Rowing conditions have been horrendous. Driving rain, gusting winds and enormous waves.

Fortunately I've been elsewhere. I've spent most of today walking the streets of New York. Not literally, of course, as I'm in a small boat somewhere in the eastern Atlantic, but in my imagination - what Ranulph Fiennes calls 'mind-travelling', which he does on his polar treks to keep his mind off whatever agonies he's currently putting himself through.

It's a technique I'd discussed with my old friend Briony Nicholls, who was number seven to my stroke seat when we rowed for the Oxford Lightweights in 1989. Bri is now training to be a sports psychologist, and we had a number of useful conversations about how I would deal with stressful or unpleasant situations during the row.

So today I took to visiting one of my 'happy places' - my old Manhattan haunts from when I lived in Greenwich Village for 15 months in 2000-2001 with my then husband. I adored the place, and have spent much of today meandering around galleries, stores, coffee shops, cocktail bars, blues clubs, restaurants and nightclubs, conjuring up the tastes and textures of sour cream apple pie, margaritas, sushi and BLT's, doing some imaginary Christmas shopping (surely the best kind), ice skating in Central Park, and generally enjoying festive New York.

When not in New York, I've been practising another psychological technique - giving myself a pat on the back, and some words of encouragement. A bit of self-adulation has a marvellously restorative effect on the spirits. I've been praising myself to the skies for being tenacious, determined, disciplined etc, for carrying on rowing when any sensible person might have retreated to the cabin for the day. The best thing about this technique is that the worse the conditions get, the more I can praise myself for my tenacity.

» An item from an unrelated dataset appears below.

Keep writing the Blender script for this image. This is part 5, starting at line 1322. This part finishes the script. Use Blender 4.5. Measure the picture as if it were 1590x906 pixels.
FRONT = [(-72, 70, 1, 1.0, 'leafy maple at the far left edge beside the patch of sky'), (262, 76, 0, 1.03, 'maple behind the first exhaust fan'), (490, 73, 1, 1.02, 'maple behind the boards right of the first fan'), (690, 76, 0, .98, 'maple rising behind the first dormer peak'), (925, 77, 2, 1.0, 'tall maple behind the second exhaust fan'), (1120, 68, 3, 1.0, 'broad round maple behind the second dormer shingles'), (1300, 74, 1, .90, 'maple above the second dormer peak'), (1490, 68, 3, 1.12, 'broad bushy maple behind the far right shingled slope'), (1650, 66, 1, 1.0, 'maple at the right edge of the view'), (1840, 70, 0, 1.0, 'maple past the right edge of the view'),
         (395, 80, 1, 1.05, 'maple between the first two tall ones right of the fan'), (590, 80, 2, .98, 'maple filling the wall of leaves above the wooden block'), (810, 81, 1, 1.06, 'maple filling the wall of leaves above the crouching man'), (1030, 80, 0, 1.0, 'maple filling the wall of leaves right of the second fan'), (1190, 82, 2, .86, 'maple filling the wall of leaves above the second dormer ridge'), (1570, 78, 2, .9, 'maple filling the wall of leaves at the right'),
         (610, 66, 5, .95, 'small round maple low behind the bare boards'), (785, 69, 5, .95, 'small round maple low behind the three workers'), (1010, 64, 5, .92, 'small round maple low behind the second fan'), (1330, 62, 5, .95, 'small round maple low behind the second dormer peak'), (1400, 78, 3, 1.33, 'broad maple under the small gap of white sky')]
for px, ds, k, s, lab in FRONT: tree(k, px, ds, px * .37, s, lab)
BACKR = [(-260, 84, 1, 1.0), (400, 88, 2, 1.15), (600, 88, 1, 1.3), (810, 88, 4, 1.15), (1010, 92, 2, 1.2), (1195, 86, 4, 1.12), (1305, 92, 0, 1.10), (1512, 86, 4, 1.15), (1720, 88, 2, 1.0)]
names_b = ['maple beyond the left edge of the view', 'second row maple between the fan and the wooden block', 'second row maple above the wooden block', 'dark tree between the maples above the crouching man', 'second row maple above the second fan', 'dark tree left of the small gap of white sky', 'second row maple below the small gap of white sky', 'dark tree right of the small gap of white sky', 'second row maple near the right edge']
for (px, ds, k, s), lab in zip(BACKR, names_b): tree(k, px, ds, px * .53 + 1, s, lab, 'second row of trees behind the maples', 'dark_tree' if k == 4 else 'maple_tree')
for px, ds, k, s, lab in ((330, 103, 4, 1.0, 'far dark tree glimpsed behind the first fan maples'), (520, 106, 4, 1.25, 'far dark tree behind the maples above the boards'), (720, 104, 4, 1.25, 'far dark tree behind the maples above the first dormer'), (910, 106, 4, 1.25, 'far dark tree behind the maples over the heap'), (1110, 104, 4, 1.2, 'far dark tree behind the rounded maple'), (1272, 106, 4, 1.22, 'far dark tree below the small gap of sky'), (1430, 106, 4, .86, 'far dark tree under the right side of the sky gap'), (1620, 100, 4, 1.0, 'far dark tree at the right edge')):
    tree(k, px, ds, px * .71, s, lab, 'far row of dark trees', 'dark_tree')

So all in all, feeling rather smug and self-satisfied this evening. Having said that, I wouldn't mind needing to be a bit less tenacious tomorrow, i.e. it would be nice if the weather improves. My hard-earned calluses are peeling off, and I'm more likely to suffer from trench foot than sunburn... I also need some solar power pronto so I can run the watermaker before the water situation becomes critical.

Wind: 15 kts
Weather: dark clouds, rain and wind
Sea state: rough
Hours rowing: 11
Thought for the day: In each of us there are heroes - speak to them and they will come forth.